SACRAMENTO (CBS13) – By the start of the 2022-23 school year, all public and charter school districts in California may need to have full-day kindergarten. Right now, districts can choose to offer full- or half-day kindergarten; however, students aren’t required to attend school in the state until first grade.

Assembly Bill 197 would require districts to provide a “full‑day kindergarten (that) is the same number of minutes per school day that is offered to pupils in 1st grade.” It would go into effect for the 2022-23 school year.

The bill passed the Assembly Thursday and goes to the Senate next.

According to the bill’s author, “Full-day kindergarten programs close achievement gaps between young children from minority and low-income families and their peers who reside in more affluent areas. By providing a solid foundation of learning to children from all backgrounds, full-day kindergarten programs ensure all students’ academic, social, and emotional success”

Schools with half-day kindergarten often offer a morning and afternoon session, which use the same classrooms. In order to address the lack of space many of these schools would have if they were to switch to a full-day kindergarten program, the bill states: “full-day kindergarten must be a priority for school districts and reserving or obtaining space for the full-day kindergarten program must take precedence over all non-class requirements.”

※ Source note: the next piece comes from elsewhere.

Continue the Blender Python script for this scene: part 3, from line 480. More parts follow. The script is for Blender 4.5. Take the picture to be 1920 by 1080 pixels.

The 2018-19 budget provided $100 million for kindergarten facility grants, and the 2019-20 budget earmarks an additional $750 million for the same purpose.

As of the 2017-18 school year, 29 percent of districts, with an estimated 131,000 students, are still on half-day schedules, with 19 percent offering only half-day and 10 percent offering a mix of half- and full-day. The average half-day length is 3.5 hours, while the average full-day length is 5.6 hours per day.

Critics, however, say the issue comes down to parental choice.

In 2014, Governor Jerry Brown vetoed a similar proposal, saying he preferred “to let parents determine what is best for their children, rather than mandate an entirely new grade level.”

Thirteen states, plus the District of Columbia, require full-day kindergarten.